No land’s men: Muslim migrants from Assam, WB, live in fear, stigma

Anwara Bibi and her husband Quasim Ali in a ramshackle tent in Delhi.

In this age of mobile phone and internet, it did not take much time for the news to reach New Delhi’s Okhla Vihar in Jamia Nagar that in far-off Bengaluru many Bengali-speaking Muslims were evicted on suspicion of being illegal Bangladeshi migrants.

Many of those who were uprooted from the Bengaluru slum despite possessing Aadhaar cards and other relevant identity documents had their roots in Assam and West Bengal.

This piece of information is playing in the minds of Farida Bibi and other residents clustered in rows of makeshift shanties made of cheap plywood and tins at the end of an alley (by-lane No 9) in this crowded locality.

Apart from her ramshackle existence, Farida Bibi also relates to the victims, for they share a common root.

Around twenty years ago, as a young woman, she had moved to Delhi with her husband, a mason, to etch out a better future after a devastating flood washed away their home in Dhubri district of Assam, bordering Bangladesh.

It is here in this city that she gave birth to her five children, and found a new home — a 15X10 feet room, which serves as both kitchen and bedroom to her seven-member family.
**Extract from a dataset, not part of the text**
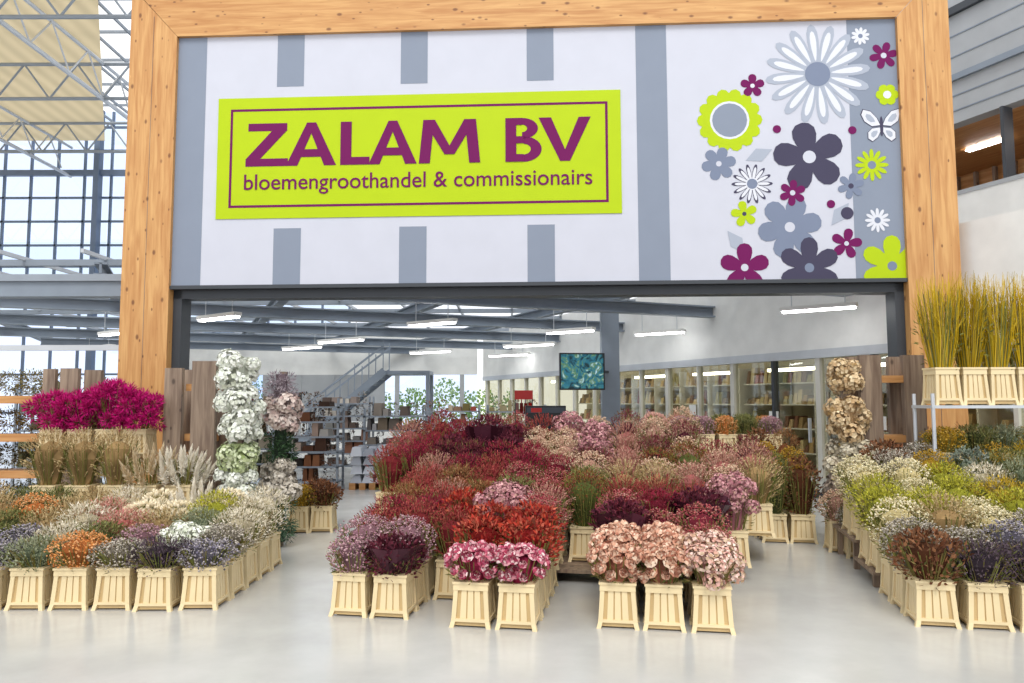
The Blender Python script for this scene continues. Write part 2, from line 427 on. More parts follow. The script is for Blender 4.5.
def lamp(x,y,z,L=1.5,rz=math.atan2(.6,-.8)):
    mb=MB(); mb.box(-L/2,L/2,-.07,.07,.03,.09,M_white); mb.box(-L/2+.03,L/2-.03,-.05,.05,0,.03,M_fixture)
    mb.tube((-L*.35,0,.09),(-L*.35,0,.5),.008,M_alu); mb.tube((L*.35,0,.09),(L*.35,0,.5),.008,M_alu)
    mb.obj('ceiling_lamp',None,(x,y,z),rz)
for x,y in ((-1.42,13.2),(1.15,14.8),(3.0,15.2),(4.6,11.2),(-4.8,12.2),(-5.4,19.2),(-2.3,21),(-.1,22.5),(-3.9,17),(-8,15),(-10.5,19),(.4,18.5)): lamp(x,y,2.93,1.1 if y<16 else 1.5)  # includes extra lamps added to brighten the hall

mb=MB(); mb.box(1.8,2.15,15,15.3,0,3.6,M_steel); mb.box(1.73,2.22,14.95,15.35,0,.06,M_steel_dk); mb.obj('steel_column')
def screen_mat():
    m,nt,b=new_mat('screen_picture'); L=nt.links.new
    tc=nt.nodes.new('ShaderNodeTexCoord'); v=nt.nodes.new('ShaderNodeTexNoise'); v.inputs['Scale'].default_value=5; v.inputs['Distortion'].default_value=2
    L(tc.outputs['Object'],v.inputs['Vector'])
    r=nt.nodes.new('ShaderNodeValToRGB'); e=r.color_ramp.elements
    e[0].position=.35; e[0].color=hx('#16333a'); e[1].position=.7; e[1].color=hx('#b9d9e4')
    x=e.new(.5); x.color=hx('#2f7f96'); x=e.new(.58); x.color=hx('#5f8a5a')
    L(v.outputs['Fac'],r.inputs['Fac']); L(r.outputs['Color'],b.inputs['Base Color']); L(r.outputs['Color'],b.inputs['Emission Color']); b.inputs['Emission Strength'].default_value=.35
    return m
mb=MB(); mb.box(-.45,.45,-.03,.03,-.36,.36,M_black); mb.box(-.42,.42,-.035,-.03,-.33,.33,screen_mat()); mb.bar((.4,.03,0),(.6,.3,0),.05,.05,M_steel_dk)
mb.obj('wall_screen',None,(1.36,14.6,2.16),.15)

M_red=plain('label_red','#b8201c',.4)
mb=MB(); mb.box(0,.75,0,.6,.05,1.5,M_black); mb.box(.05,.5,-.01,0,.3,1.2,plain('fridge_glass','#2f3a40',.1)); mb.box(.52,.55,-.05,-.01,.6,1.1,M_alu); mb.box(.02,.73,.02,.58,0,.05,M_steel_dk); mb.box(.02,.73,-.015,0,1.37,1.47,plain('fridge_header','#39424d',.3))
mb.box(.1,.3,-.02,-.01,1.38,1.46,M_red); mb.box(.58,.7,-.015,0,.9,1.2,M_white)
mb.obj('drinks_fridge',None,(.25,14,0))
mb=MB(); R_=flower_mat(['#b8201c','#2b1412','#e2ddd4','#7c1812'])
for x in (0,.34): 
    for y in (0,.34): mb.box(x,x+.02,y,y+.02,0,1.8,M_steel_dk)
for z in (.3,.65,1.0,1.35,1.7):
    mb.box(0,.36,0,.36,z-.02,z,M_steel_dk)
    if z<1.6:
        for i in range(4): mb.tube((.05+.085*i,.08,z),(.05+.085*i,.08,z+.2),.035,R_,8); mb.tube((.05+.085*i,.08,z+.2),(.05+.085*i,.08,z+.27),.012,R_,6)
mb.box(0,.36,-.01,.0,1.62,1.8,M_red)
mb.obj('bottle_rack',None,(0.05,14.9,0))

# ------------------------------------------------------------------ tall glazing left, roof, trusses
mb=MB(); yg=27.5
for i in range(26):
    x=-31+i*1.0
    mb.box(x-.035,x+.035,yg,yg+.1,4.0 if x>-13 else 0,12.5,M_mull)
for z in (1.2,2.6,4.1,4.9,5.7,6.6,7.4,8.3,9.2,10.1,11,11.9): 
    mb.box(-31,-6,yg,yg+.1,z-.035,z+.035,M_mull)
for x in (-15.4,-22): mb.box(x-.1,x+.1,yg-.3,yg,0,12.5,M_mull)
mb.box(-31,-6,yg-.2,yg,10.0,10.2,M_mull)
mb.obj('wall_glazed_left')
mb=MB(); mb.box(-31,-6,yg+.04,yg+.05,0,12.5,M_glassw); mb.obj('window_2')
mb=MB()
mb.add([(-31,12,12.0),(-7.2,12,12.0),(-15.0,yg-.5,11.2),(-31,yg-.5,11.2)],[(0,1,2,3)],M_beige)
for k in range(26):
    x=-31+k*1.0; mb.bar((x,12,12.3),(x,yg,12.1),.05,.08,M_truss)
for k in range(9): mb.bar((-31,12+1.8*k,12.3),(-5.6,12+1.8*k,12.3),.05,.08,M_truss)
mb.obj('ceiling_shade_screens')
mb=MB()
for y in (16.0,20.5,25.0):
    zt=11.1; zb=10.1
    mb.tube((-31,y,zt),(-5.6,y,zt),.05,M_truss); mb.tube((-31,y,zb),(-5.6,y,zb),.05,M_truss)
    for i in range(17):
        x=-31+i*1.5; mb.tube((x,y,zb),(x+.75,y,zt),.028,M_truss); mb.tube((x+.75,y,zt),(x+1.5,y,zb),.028,M_truss)
for x in (-16.5,-11.5):
    mb.tube((x,12,10.2),(x,yg,10.0),.06,M_alu); mb.tube((x,12,11.1),(x,yg,11.1),.05,M_alu)
    for i in range(9):
        y=12.5+i*1.6; mb.tube((x,y,10.15),(x,y+.8,11.1),.025,M_alu); mb.tube((x,y+.8,11.1),(x,y+1.6,10.15),.025,M_alu)
mb.obj('roof_truss')

# ------------------------------------------------------------------ upper office facade right
UF=empty('upper_office_facade',(8.9,8.2,0),gang)
mb=MB()
mb.box(0,9,-.2,0,3.6,4.25,M_panelg); mb.box(0,9,-.2,.03,4.25,4.95,M_white); mb.box(0,9,-.25,.0,6.1,6.85,M_panelg)
mb.box(0,9,-.25,.06,6.8,6.9,M_steel); mb.box(0,9,-.3,.0,6.92,7.9,M_panelg); mb.box(0,9,-.3,.08,7.9,8.02,M_steel_dk); mb.box(0,9,-.3,0,8.05,9.2,M_panelg); mb.box(0,9,-.3,.1,9.2,9.35,M_steel)
mb.box(0,9,-.3,.0,9.35,11,M_white); mb.box(0,9,.0,.04,4.9,4.97,M_panelg); mb.box(0,9,.0,.04,4.2,4.28,M_steel)
for z in (6.3,6.55,7.2,7.55): mb.box(0,9,-.01,.012,z,z+.02,M_steel)
for i in range(9): mb.box(i*1.1,i*1.1+.05,-.2,.03,4.9,6.1,M_steel_dk)
mb.obj('cladding',UF)
mb=MB(); mb.box(0,9,-3,-2.9,4.9,6.4,M_shelfwood); mb.box(0,9,-3,-.3,6.12,6.2,M_shelfwood); mb.box(0,9,-3,-.3,4.8,4.9,M_weather)
for i in range(5): mb.box(.8+i*1.7,1.5+i*1.7,-1.5,-1.38,6.07,6.1,M_fixture)
for i in range(24): mb.box(i*.38,i*.38+.05,-2.9,-2.8,4.9,6.1,M_weather)
mb.obj('office_interior',UF)

# ------------------------------------------------------------------ flower buckets
BW,TW=.138,.12
def bucket(mb):
    bw,tw,h=BW,TW,.31
    def hw(z): return bw+(tw-bw)*z/h
    def ring(z0,z1,ex):
        a=hw(z0)+ex; c=hw(z1)+ex; mb.prism((-a,a,-a,a),(-c,c,-c,c),z0,z1,M_cream)
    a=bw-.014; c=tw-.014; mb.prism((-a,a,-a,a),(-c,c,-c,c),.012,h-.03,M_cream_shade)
    for sx in (-1,1):
        for sy in (-1,1):
            w=.032
            def q(z,e): 
                x1=sx*(hw(z)+e); x0=x1-sx*w; y1=sy*(hw(z)+e); y0=y1-sy*w
                return (min(x0,x1),max(x0,x1),min(y0,y1),max(y0,y1))
            mb.prism(q(0,.012),q(.05,.002),0,.05,M_cream); mb.prism(q(.05,.002),q(h,.0),.05,h,M_cream)
    ring(.04,.06,.003); ring(h-.055,h,.004); ring(h-.012,h+.004,.012)
    for k in (-1,0,1):
        for sgn in (-1,1):
            o0=sgn*(hw(.05)-.006); o1=sgn*(hw(.26)-.006)
            i0=sgn*(hw(.05)-.025); i1=sgn*(hw(.26)-.025)
            a0,a1=k*.054-.022,k*.054+.022; b0,b1=k*.047-.019,k*.047+.019
            mb.prism((a0,a1,min(o0,i0),max(o0,i0)),(b0,b1,min(o1,i1),max(o1,i1)),.05,.26,M_cream)
            mb.prism((min(o0,i0),max(o0,i0),a0,a1),(min(o1,i1),max(o1,i1),b0,b1),.05,.26,M_cream)
RIM=.31
def leaf(mb,p,d,n,L,Wd,mat):
    s=d.cross(n)
    if s.length<1e-4: s=Vector((1,0,0))
    s.normalize(); m=p+d*(L*.45)
    mb.add([p,m+s*(Wd/2),p+d*L-n*(L*.12),m-s*(Wd/2)],[(0,1,2,3)],mat)
def rv():
    v=Vector((random.gauss(0,1),random.gauss(0,1),random.gauss(0,1))); return v.normalized()
def rose(mb,c,a,r,mat):
    t=a.cross(Vector((.3,.9,.1))).normalized(); b=a.cross(t)
    for k,(n,rr,hh) in enumerate(((8,1.0,.1),(7,.82,.36),(6,.62,.52),(5,.42,.62),(4,.24,.68))):
        for i in range(n):
            an=2*math.pi*i/n+k*.5+U(-.15,.15); o=t*math.cos(an)+b*math.sin(an); s=a.cross(o)
            w=r*rr*1.0*math.pi/n; j=U(-.08,.08)
            p0=c+o*r*rr*.45-a*r*.5
            mb.add([p0-s*w*.5,p0+s*w*.5,
                    c+o*r*rr*1.02+s*w*1.15+a*r*(hh-.35), c+o*r*rr*1.02-s*w*1.15+a*r*(hh-.35),
                    c+o*r*rr*.9+s*w*.8+a*r*(hh+j), c+o*r*rr*.84+a*r*(hh+j+.1), c+o*r*rr*.9-s*w*.8+a*r*(hh+j)],[(0,1,2,3),(3,2,4,5,6)],mat)
def puff(mb,c,r,mat,n=70,sz=.028):
    for i in range(n):
        d=rv(); p=c+d*r*U(.82,1.05)
        if d.z<-.65: continue
        t=d.cross(rv()).normalized(); b=d.cross(t)
        q=sz*U(.8,1.2)*r/.08
        mb.add([p-t*q,p+d*q*.35+b*q,p+t*q,p+d*q*.2-b*q],[(0,1,2,3)],mat)
def fluffball(mb,c,r,mat,n=110):
    for i in range(n):
        d=rv(); leaf(mb,c+d*r*U(.2,.6),(d+rv()*.4+Vector((0,0,.15))).normalized(),rv(),r*U(.45,.75),r*.1,mat)
def surf(R,H,jit=.02,side=.4):
    a=U(0,2*math.pi)
    if rnd()<side:
        t=rnd()**.8; r=(.115+(R-.115)*math.sin(t*math.pi/2)); z=RIM-.02+H*.66*t
        d=Vector((math.cos(a),math.sin(a),.25+.6*t)).normalized()
    else:
        r=R*math.sqrt(rnd()); z=RIM+H*(1-.34*(r/R)**2.2)
        d=Vector((math.cos(a)*r,math.sin(a)*r,R*.9)).normalized()
    r+=U(-jit,jit); return Vector((r*math.cos(a),r*math.sin(a),z+U(-jit,jit))),d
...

The family pays a rent of ₹1,200 for this makeshift hut. There is, however, no rent agreement or any other paperwork as the slum is built on an encroached government land.

But a series of developments that took place lately – including the scare created by the Citizenship Amendment Act (CAA) and prospect of a nationwide Assam-like National Register of Citizens (NRC), and now the news from Benglauru — have sent her into a tizzy. “Till now, we have not faced any problem in this city. My children feel more at home here than in Assam,” Farida said. Her daughter, Sofia, nods in approval.

“I am now not very sure about the future. Maybe, we have to go back to our village,” Farida said.

She said they felt so much at home here that it did not occur to the family to go to Assam to include their names in the NRC, which was updated last year to discern illegal migrants from ‘genuine’ Indian citizens.

“We thought since we have all the necessary documents such as voter and Aadhaar cards, our children’s birth certificates, it is not worthwhile to spend so much money in shunting between Delhi and Dhubri with entire family to get our names enlisted,” Farida said. On hindsight, maybe, it was a mistake, she laments.

Mofiqul Islam, another resident of the slum who has migrated from Assam’s Kokrajhar district, feels even the inclusion of names in the NRC was not enough proof against a prejudice.

“I had to rush to Assam several times to appear for NRC hearings, submitting documents etc. At last, when my name figured on the list, I was happy thinking that I would not be called a Bangladeshi anymore,” said Mofiqul.

“Now that the Assam government has decided to junk the entire exercise, the tag of a suspected illegal Bangladeshi migrant is back to haunt me,” he said exasperatedly.

It was this ‘frustration’ which prompted Bengali-speaking Muslims of Assam to welcome the NRC, hoping that it will at least end the decades of stigmatization for the entire community, said Hasina Ahmed, a law student of Jamia, who hails from Assam’s Nalbari district.

Hasina’s NGO Humanity Concern works among these slum-dwellers, providing education to children, creating awareness among residents about health and other issues.

The slum has around 275-300 shanties, mostly inhabited by Bengali Muslims from Assam and West Bengal.

Ahmed said most of them were settled here for years and were voters in Okhla constituency.

The common fear of the residents here is that if BJP comes to power they might too meet the same fate as that of their ilk in Bengaluru.

“We are poor people. We want to live and earn peacefully. We don’t understand this politics. But we are scared about our future seeing and hearing what is happening around us,” said Anwara Bibi, who hails from Dinhata in Cooch Behar district of West Bengal.

Anwara works as a domestic help to supplement her husband’s meager monthly income of ₹12,000. He does menial jobs. But more than the economic condition of her family, she says, it’s her existence that concerns her now.

This concern drags Anwara to Shaheen Bagh, whenever she gets time, to express solidarity with many women like her, who are protesting there against the CAA.

On Saturday (February 8) when the residents of this slum stand in the queue to cast their vote to elect a new government for Delhi it’s Bengaluru that would weigh heavily in their mind.